» The problem: Your task is to repeat the listing exactly.

» Dataset extract:
.....

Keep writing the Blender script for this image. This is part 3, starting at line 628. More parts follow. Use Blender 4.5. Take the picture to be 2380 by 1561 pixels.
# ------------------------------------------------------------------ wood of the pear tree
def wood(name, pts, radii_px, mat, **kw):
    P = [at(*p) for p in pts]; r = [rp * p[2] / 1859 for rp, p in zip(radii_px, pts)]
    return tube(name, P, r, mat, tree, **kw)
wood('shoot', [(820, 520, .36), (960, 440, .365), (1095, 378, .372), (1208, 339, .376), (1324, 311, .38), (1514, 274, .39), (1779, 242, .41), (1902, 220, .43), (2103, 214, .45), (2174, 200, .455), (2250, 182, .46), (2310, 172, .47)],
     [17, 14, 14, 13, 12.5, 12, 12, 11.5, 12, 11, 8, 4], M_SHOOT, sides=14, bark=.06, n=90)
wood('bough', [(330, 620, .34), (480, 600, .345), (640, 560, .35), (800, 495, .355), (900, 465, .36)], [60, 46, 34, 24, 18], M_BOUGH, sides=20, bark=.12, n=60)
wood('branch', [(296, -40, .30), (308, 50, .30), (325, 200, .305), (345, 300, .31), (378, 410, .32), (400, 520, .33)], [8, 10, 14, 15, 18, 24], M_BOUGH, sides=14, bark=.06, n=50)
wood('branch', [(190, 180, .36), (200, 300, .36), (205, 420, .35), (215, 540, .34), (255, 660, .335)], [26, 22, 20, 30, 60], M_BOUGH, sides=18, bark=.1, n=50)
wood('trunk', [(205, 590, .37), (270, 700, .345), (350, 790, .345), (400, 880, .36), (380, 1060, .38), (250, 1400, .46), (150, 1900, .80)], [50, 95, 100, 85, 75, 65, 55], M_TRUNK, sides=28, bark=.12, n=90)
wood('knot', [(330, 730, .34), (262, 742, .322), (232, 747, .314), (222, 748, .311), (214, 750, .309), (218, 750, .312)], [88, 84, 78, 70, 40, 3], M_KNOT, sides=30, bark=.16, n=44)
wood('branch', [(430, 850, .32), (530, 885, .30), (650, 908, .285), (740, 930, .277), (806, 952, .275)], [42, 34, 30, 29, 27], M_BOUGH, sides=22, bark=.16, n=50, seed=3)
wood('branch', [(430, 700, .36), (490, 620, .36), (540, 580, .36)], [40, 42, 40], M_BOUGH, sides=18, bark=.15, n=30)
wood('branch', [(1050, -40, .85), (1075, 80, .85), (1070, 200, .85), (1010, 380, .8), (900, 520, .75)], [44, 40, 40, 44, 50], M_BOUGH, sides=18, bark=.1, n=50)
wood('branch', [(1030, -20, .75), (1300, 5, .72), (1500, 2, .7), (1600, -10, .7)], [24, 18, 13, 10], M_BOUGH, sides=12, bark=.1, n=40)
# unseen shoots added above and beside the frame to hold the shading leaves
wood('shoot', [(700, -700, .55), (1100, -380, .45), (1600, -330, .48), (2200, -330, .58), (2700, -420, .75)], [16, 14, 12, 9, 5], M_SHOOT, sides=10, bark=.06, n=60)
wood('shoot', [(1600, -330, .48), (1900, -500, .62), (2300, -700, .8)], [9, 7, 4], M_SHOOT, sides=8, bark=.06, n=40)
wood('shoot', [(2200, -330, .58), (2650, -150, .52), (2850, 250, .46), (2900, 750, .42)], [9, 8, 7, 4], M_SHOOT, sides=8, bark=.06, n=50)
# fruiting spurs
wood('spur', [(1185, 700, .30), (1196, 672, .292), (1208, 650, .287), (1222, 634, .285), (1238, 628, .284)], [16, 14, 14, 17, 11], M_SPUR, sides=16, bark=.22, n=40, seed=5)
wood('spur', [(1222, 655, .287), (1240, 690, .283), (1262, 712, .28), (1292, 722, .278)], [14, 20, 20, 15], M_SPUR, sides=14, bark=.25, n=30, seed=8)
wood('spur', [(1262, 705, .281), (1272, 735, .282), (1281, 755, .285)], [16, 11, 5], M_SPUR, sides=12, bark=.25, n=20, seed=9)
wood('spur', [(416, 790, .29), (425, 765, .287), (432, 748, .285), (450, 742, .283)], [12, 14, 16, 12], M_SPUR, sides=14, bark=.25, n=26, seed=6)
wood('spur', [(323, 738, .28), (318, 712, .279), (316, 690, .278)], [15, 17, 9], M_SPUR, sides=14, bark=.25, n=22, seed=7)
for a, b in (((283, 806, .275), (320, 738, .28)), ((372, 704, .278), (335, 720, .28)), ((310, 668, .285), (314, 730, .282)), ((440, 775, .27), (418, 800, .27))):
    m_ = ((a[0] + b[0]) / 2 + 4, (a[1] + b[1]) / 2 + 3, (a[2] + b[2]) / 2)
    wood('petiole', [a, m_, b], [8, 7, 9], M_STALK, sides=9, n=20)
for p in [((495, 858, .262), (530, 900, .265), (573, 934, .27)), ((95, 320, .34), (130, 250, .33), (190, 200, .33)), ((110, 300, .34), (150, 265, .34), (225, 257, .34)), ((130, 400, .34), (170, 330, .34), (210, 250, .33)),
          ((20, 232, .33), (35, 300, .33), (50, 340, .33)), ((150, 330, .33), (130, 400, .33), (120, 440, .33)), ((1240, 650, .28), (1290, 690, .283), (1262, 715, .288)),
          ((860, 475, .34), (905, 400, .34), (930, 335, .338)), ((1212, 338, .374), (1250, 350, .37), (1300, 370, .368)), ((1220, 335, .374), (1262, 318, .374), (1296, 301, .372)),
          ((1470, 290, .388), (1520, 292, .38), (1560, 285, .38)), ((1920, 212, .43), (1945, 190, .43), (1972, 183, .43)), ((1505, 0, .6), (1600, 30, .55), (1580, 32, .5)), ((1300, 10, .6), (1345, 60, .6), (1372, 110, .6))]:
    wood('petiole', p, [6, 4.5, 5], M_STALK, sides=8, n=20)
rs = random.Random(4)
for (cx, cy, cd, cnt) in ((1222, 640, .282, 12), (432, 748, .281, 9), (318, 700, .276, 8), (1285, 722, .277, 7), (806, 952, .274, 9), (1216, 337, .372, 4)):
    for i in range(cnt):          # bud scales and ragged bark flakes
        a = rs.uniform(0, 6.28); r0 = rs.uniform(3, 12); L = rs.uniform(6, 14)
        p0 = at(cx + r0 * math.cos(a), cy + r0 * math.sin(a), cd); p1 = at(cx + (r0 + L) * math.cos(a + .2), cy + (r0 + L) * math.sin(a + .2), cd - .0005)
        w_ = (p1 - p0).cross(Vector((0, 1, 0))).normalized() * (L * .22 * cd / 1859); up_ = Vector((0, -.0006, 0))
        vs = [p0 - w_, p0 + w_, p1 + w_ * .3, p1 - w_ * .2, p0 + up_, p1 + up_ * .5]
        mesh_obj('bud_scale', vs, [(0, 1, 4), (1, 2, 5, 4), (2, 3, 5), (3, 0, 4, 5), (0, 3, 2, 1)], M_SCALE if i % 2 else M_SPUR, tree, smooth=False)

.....

» Output for this exercise:
Keep writing the Blender script for this image. This is part 3, starting at line 628. More parts follow. Use Blender 4.5. Take the picture to be 2380 by 1561 pixels.
# ------------------------------------------------------------------ wood of the pear tree
def wood(name, pts, radii_px, mat, **kw):
    P = [at(*p) for p in pts]; r = [rp * p[2] / 1859 for rp, p in zip(radii_px, pts)]
    return tube(name, P, r, mat, tree, **kw)
wood('shoot', [(820, 520, .36), (960, 440, .365), (1095, 378, .372), (1208, 339, .376), (1324, 311, .38), (1514, 274, .39), (1779, 242, .41), (1902, 220, .43), (2103, 214, .45), (2174, 200, .455), (2250, 182, .46), (2310, 172, .47)],
     [17, 14, 14, 13, 12.5, 12, 12, 11.5, 12, 11, 8, 4], M_SHOOT, sides=14, bark=.06, n=90)
wood('bough', [(330, 620, .34), (480, 600, .345), (640, 560, .35), (800, 495, .355), (900, 465, .36)], [60, 46, 34, 24, 18], M_BOUGH, sides=20, bark=.12, n=60)
wood('branch', [(296, -40, .30), (308, 50, .30), (325, 200, .305), (345, 300, .31), (378, 410, .32), (400, 520, .33)], [8, 10, 14, 15, 18, 24], M_BOUGH, sides=14, bark=.06, n=50)
wood('branch', [(190, 180, .36), (200, 300, .36), (205, 420, .35), (215, 540, .34), (255, 660, .335)], [26, 22, 20, 30, 60], M_BOUGH, sides=18, bark=.1, n=50)
wood('trunk', [(205, 590, .37), (270, 700, .345), (350, 790, .345), (400, 880, .36), (380, 1060, .38), (250, 1400, .46), (150, 1900, .80)], [50, 95, 100, 85, 75, 65, 55], M_TRUNK, sides=28, bark=.12, n=90)
wood('knot', [(330, 730, .34), (262, 742, .322), (232, 747, .314), (222, 748, .311), (214, 750, .309), (218, 750, .312)], [88, 84, 78, 70, 40, 3], M_KNOT, sides=30, bark=.16, n=44)
wood('branch', [(430, 850, .32), (530, 885, .30), (650, 908, .285), (740, 930, .277), (806, 952, .275)], [42, 34, 30, 29, 27], M_BOUGH, sides=22, bark=.16, n=50, seed=3)
wood('branch', [(430, 700, .36), (490, 620, .36), (540, 580, .36)], [40, 42, 40], M_BOUGH, sides=18, bark=.15, n=30)
wood('branch', [(1050, -40, .85), (1075, 80, .85), (1070, 200, .85), (1010, 380, .8), (900, 520, .75)], [44, 40, 40, 44, 50], M_BOUGH, sides=18, bark=.1, n=50)
wood('branch', [(1030, -20, .75), (1300, 5, .72), (1500, 2, .7), (1600, -10, .7)], [24, 18, 13, 10], M_BOUGH, sides=12, bark=.1, n=40)
# unseen shoots added above and beside the frame to hold the shading leaves
wood('shoot', [(700, -700, .55), (1100, -380, .45), (1600, -330, .48), (2200, -330, .58), (2700, -420, .75)], [16, 14, 12, 9, 5], M_SHOOT, sides=10, bark=.06, n=60)
wood('shoot', [(1600, -330, .48), (1900, -500, .62), (2300, -700, .8)], [9, 7, 4], M_SHOOT, sides=8, bark=.06, n=40)
wood('shoot', [(2200, -330, .58), (2650, -150, .52), (2850, 250, .46), (2900, 750, .42)], [9, 8, 7, 4], M_SHOOT, sides=8, bark=.06, n=50)
# fruiting spurs
wood('spur', [(1185, 700, .30), (1196, 672, .292), (1208, 650, .287), (1222, 634, .285), (1238, 628, .284)], [16, 14, 14, 17, 11], M_SPUR, sides=16, bark=.22, n=40, seed=5)
wood('spur', [(1222, 655, .287), (1240, 690, .283), (1262, 712, .28), (1292, 722, .278)], [14, 20, 20, 15], M_SPUR, sides=14, bark=.25, n=30, seed=8)
wood('spur', [(1262, 705, .281), (1272, 735, .282), (1281, 755, .285)], [16, 11, 5], M_SPUR, sides=12, bark=.25, n=20, seed=9)
wood('spur', [(416, 790, .29), (425, 765, .287), (432, 748, .285), (450, 742, .283)], [12, 14, 16, 12], M_SPUR, sides=14, bark=.25, n=26, seed=6)
wood('spur', [(323, 738, .28), (318, 712, .279), (316, 690, .278)], [15, 17, 9], M_SPUR, sides=14, bark=.25, n=22, seed=7)
for a, b in (((283, 806, .275), (320, 738, .28)), ((372, 704, .278), (335, 720, .28)), ((310, 668, .285), (314, 730, .282)), ((440, 775, .27), (418, 800, .27))):
    m_ = ((a[0] + b[0]) / 2 + 4, (a[1] + b[1]) / 2 + 3, (a[2] + b[2]) / 2)
    wood('petiole', [a, m_, b], [8, 7, 9], M_STALK, sides=9, n=20)
for p in [((495, 858, .262), (530, 900, .265), (573, 934, .27)), ((95, 320, .34), (130, 250, .33), (190, 200, .33)), ((110, 300, .34), (150, 265, .34), (225, 257, .34)), ((130, 400, .34), (170, 330, .34), (210, 250, .33)),
          ((20, 232, .33), (35, 300, .33), (50, 340, .33)), ((150, 330, .33), (130, 400, .33), (120, 440, .33)), ((1240, 650, .28), (1290, 690, .283), (1262, 715, .288)),
          ((860, 475, .34), (905, 400, .34), (930, 335, .338)), ((1212, 338, .374), (1250, 350, .37), (1300, 370, .368)), ((1220, 335, .374), (1262, 318, .374), (1296, 301, .372)),
          ((1470, 290, .388), (1520, 292, .38), (1560, 285, .38)), ((1920, 212, .43), (1945, 190, .43), (1972, 183, .43)), ((1505, 0, .6), (1600, 30, .55), (1580, 32, .5)), ((1300, 10, .6), (1345, 60, .6), (1372, 110, .6))]:
    wood('petiole', p, [6, 4.5, 5], M_STALK, sides=8, n=20)
rs = random.Random(4)
for (cx, cy, cd, cnt) in ((1222, 640, .282, 12), (432, 748, .281, 9), (318, 700, .276, 8), (1285, 722, .277, 7), (806, 952, .274, 9), (1216, 337, .372, 4)):
    for i in range(cnt):          # bud scales and ragged bark flakes
        a = rs.uniform(0, 6.28); r0 = rs.uniform(3, 12); L = rs.uniform(6, 14)
        p0 = at(cx + r0 * math.cos(a), cy + r0 * math.sin(a), cd); p1 = at(cx + (r0 + L) * math.cos(a + .2), cy + (r0 + L) * math.sin(a + .2), cd - .0005)
        w_ = (p1 - p0).cross(Vector((0, 1, 0))).normalized() * (L * .22 * cd / 1859); up_ = Vector((0, -.0006, 0))
        vs = [p0 - w_, p0 + w_, p1 + w_ * .3, p1 - w_ * .2, p0 + up_, p1 + up_ * .5]
        mesh_obj('bud_scale', vs, [(0, 1, 4), (1, 2, 5, 4), (2, 3, 5), (3, 0, 4, 5), (0, 3, 2, 1)], M_SCALE if i % 2 else M_SPUR, tree, smooth=False)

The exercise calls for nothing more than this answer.